В социально-гуманистической перспективе вопрос о соотношении веры и разума приобретает судьбоносное значение. В эпоху нестабильности и неопределенности вера в истину помогает противостоять вызовам, угрожающим существованию человечества. Идеология социального оптимизма, если она имеет историческую перспективу, может найти свое оправдание только в вере в разум. Именно в этом контексте доверие к разуму приобретает нравственное измерение, ибо в современных условиях оно поддерживает уважение к личности и защищает идеи эгалитаризма (равенство). Демократические институты демонстрируют совместимость с фаллибилизмом социального знания: поскольку наши идеи не могут быть обоснованы исключительно рациональными средствами, постольку они должны быть подвергнуты публичному обсуждению, которое выявит их социальную приемлемость, ориентированную на солидарность. Здесь под солидарностью понимается направленность мышления на объединение разнообразных философских, культурологических и повседневных дискурсов не на основе их тождества, а в контексте их различия. Эти различия, как отмечал, например, американский философ Р. Рорти, должны создавать условия свободного выбора, а не ориентировать на всякого рода конфликты: мировоззренческие, религиозные, политические и др.
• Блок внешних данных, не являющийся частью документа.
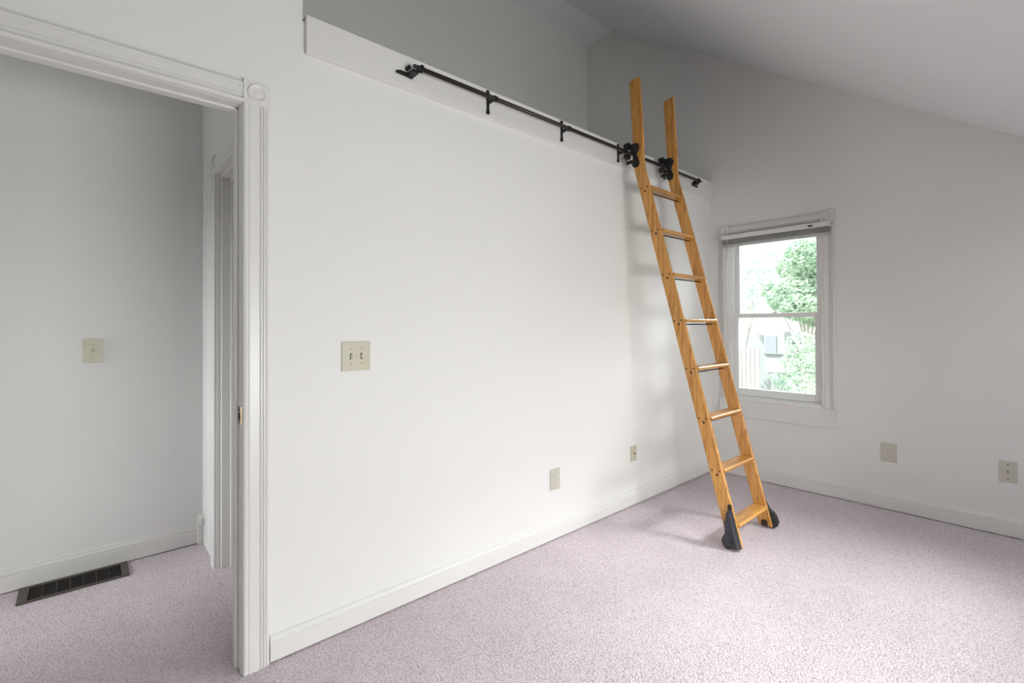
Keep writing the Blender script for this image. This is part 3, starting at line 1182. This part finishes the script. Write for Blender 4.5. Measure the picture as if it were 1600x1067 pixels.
tree('tree', (10.6, 0.9, -3.0), [C(1262, 400, 10, .42), C(1268, 440, 10.3, .4), C(1240, 455, 10, .36), C(1250, 480, 9.8, .32), C(1285, 480, 10.4, .5), C(1290, 400, 10.5, .6), C(1222, 470, 10.4, .28), C(1236, 420, 10.7, .28), C(1205, 455, 10.8, .22)],
     9000, .05, M_LEAF, 'tall leafy tree outside, filling the right of the upper window pane')
tree('bush', (8.6, 0.75, -3.0), [C(1252, 540, 8.4, .26), C(1262, 575, 8.2, .28), C(1240, 565, 8.5, .2), C(1256, 603, 8.0, .24), C(1285, 560, 8.4, .34), C(1238, 590, 8.3, .15)],
     6500, .035, M_LEAF, 'light green bush outside, filling the right of the lower window pane')
tree('shrub', (9.6, 1.5, -3.0), [C(1216, 592, 9.2, .13), C(1222, 600, 9.3, .14), C(1206, 588, 9.4, .07)], 9000, .03, M_LEAF2, 'small blue green shrub outside below the pale bay of the house')
tree('tree', (14.0, 4.4, -3.0), [C(1180, 440, 14, .5), C(1165, 470, 14.3, .35), C(1198, 410, 14.5, .4), C(1163, 560, 14.2, .25)], 1300, .06, M_LEAF2, 'thin faint tree far outside, behind the left of the upper window pane')

house = empty('neighbour_house', (15.5, 4.0, -3.0), 'pale neighbouring house seen hazily through the lower window pane', 'house')
a = ray(1150, 515, 15)
b2 = ray(1250, 515, 15)
zt_ = a.z - 0.05
bm = bmesh.new()
box(bm, 15.0, 19.0, b2.y - 3, a.y - .2, -3.0, zt_ - .1)
part('wall', bm, M_SIDING, house)
bm = bmesh.new()
box(bm, 14.8, 19.2, b2.y - 3.2, ray(1228, 515, 15).y, ray(1228, 535, 14.8).z, ray(1228, 520, 14.8).z)
part('roof', bm, M_ROOF, house)
bm = bmesh.new()
t0, t1 = ray(1194, 518, 14.2), ray(1226, 583, 14.2)
box(bm, 14.2, 15.0, t1.y, t0.y, t1.z, t0.z)
bay = part('bay', bm, M_SIDING, house)
bm = bmesh.new()
t0, t1 = ray(1196, 525, 14.17), ray(1213, 552, 14.17)
box(bm, 14.17, 14.2, t1.y, t0.y, t1.z, t0.z)
w_ = part('window', bm, M_PANE, house)
w_.parent = bay
w_.matrix_parent_inverse = Matrix.Identity(4)
bm = bmesh.new()
t0, t1 = ray(1193, 551, 14.14), ray(1227, 554, 14.14)
box(bm, 14.12, 14.2, t1.y, t0.y, t1.z, t0.z)
w_ = part('sill', bm, M_ROOF, house)
w_.parent = bay
w_.matrix_parent_inverse = Matrix.Identity(4)

fence = empty('garden_fence', (11.5, 3.2, -3.0), 'pale board fence outside at the lower left of the window', 'fence')
bm = bmesh.new()
f0, f1 = ray(1150, 545, 11.5), ray(1186, 545, 11.5)
k = 0
y = f1.y
while y < f0.y + .3:
    hgt = f1.z + random.uniform(-.05, .05)
    box(bm, 11.5, 11.53, y, y + .085, -3.0, hgt)
    y += .10
part('board', bm, M_FENCE, fence)
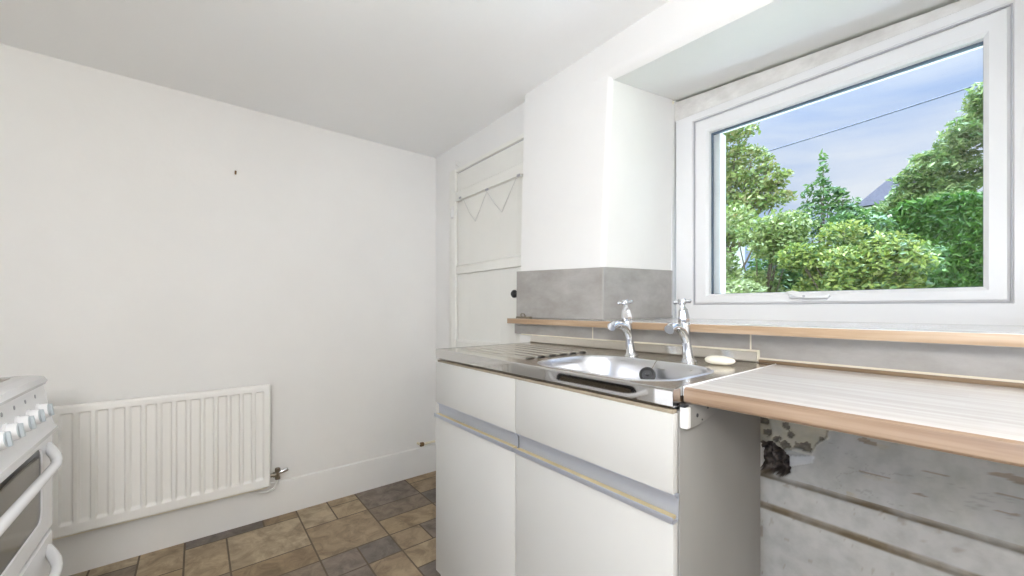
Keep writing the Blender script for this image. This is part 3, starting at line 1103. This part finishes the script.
def cabinet():
    X0, X1 = -1.371, -.400
    mb = MB()
    mb.box(X0, X0 + .016, .741, 1.16, .0, .917, .001)
    mb.box(X0 + .016, X1 - .016, .745, 1.16, .12, .136)
    mb.box(X0 + .016, X1 - .016, 1.14, 1.155, .12, .90)
    mb.box(X0 + .016, X1 - .016, .80, .815, .0, .12)
    mb.box(-.894, -.878, .80, 1.12, .136, .917)
    mb.build('carcass', M['cabinet'], cb)
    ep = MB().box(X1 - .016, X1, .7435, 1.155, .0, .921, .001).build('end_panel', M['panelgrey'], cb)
    ep['label'] = 'grey-beige end panel'
    for a, b in ((X0, -.8876), (-.8844, X1 - .001)):
        MB().box(a, b, .720, .738, .7625, .9185, .0015).build('drawer_front', M['cabinet'], cb)
        d = MB().box(a, b, .720, .738, .115, .7085, .0015).build('door', M['cabinet'], cb)
        # recessed aluminium finger rail above the door: back channel + lower lip
        mb = MB()
        e0, e1 = a + .001, b + (.003 if b > -.5 else -.001)
        prof = [(.7375, .762), (.7255, .7615), (.7255, .757), (.7315, .755), (.7335, .744), (.7335, .722), (.733, .7125), (.7345, .7125), (.7355, .722), (.7355, .744), (.7375, .752)]
        mb.prism([(e0, y, z) for y, z in prof], (e1 - e0, 0, 0))
        r = mb.build('finger_rail', M['alu'], d, angle=20)
        mb = MB()
        prof = [(.7195, .7075), (.7135, .7085), (.7125, .713), (.7125, .7205), (.7140, .7215), (.7155, .7205), (.7155, .716), (.7205, .7135), (.7335, .7135), (.7335, .7085)]
        mb.prism([(e0, y, z) for y, z in prof], (e1 - e0, 0, 0))
        mb.build('rail_lip', M['alu'], d, angle=20)
        mb = MB()
        mb.box(e0 + .004, e1 - .004, .7160, .7325, .7137, .7195)
        mb.build('lip_top', M['brass'], d)
    # grey-brown strip in the gap below the sink
    MB().box(X0 + .01, X1 - .003, .7225, .738, .9183, .926, .0008).build('top_rail', M['gap_strip'], cb)


cabinet()

# ================================================================== SINK
sk = thing('sink', 'stainless steel sink top with ribbed drainer over the off-white cabinet', 'sink', (-.886, .95, .931))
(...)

Таким образом, вопрос о соотношении веры и истины не ограничивается рамками гносеологии, а приобретает огромное социокультурное значение. Решение этого вопроса связано смножеством непредвиденных исторических и культурных вызовов. Не вызывает сомнения, что соотношение веры и истины меняется, оно испытывает влияние исторических, социальных и культурных факторов.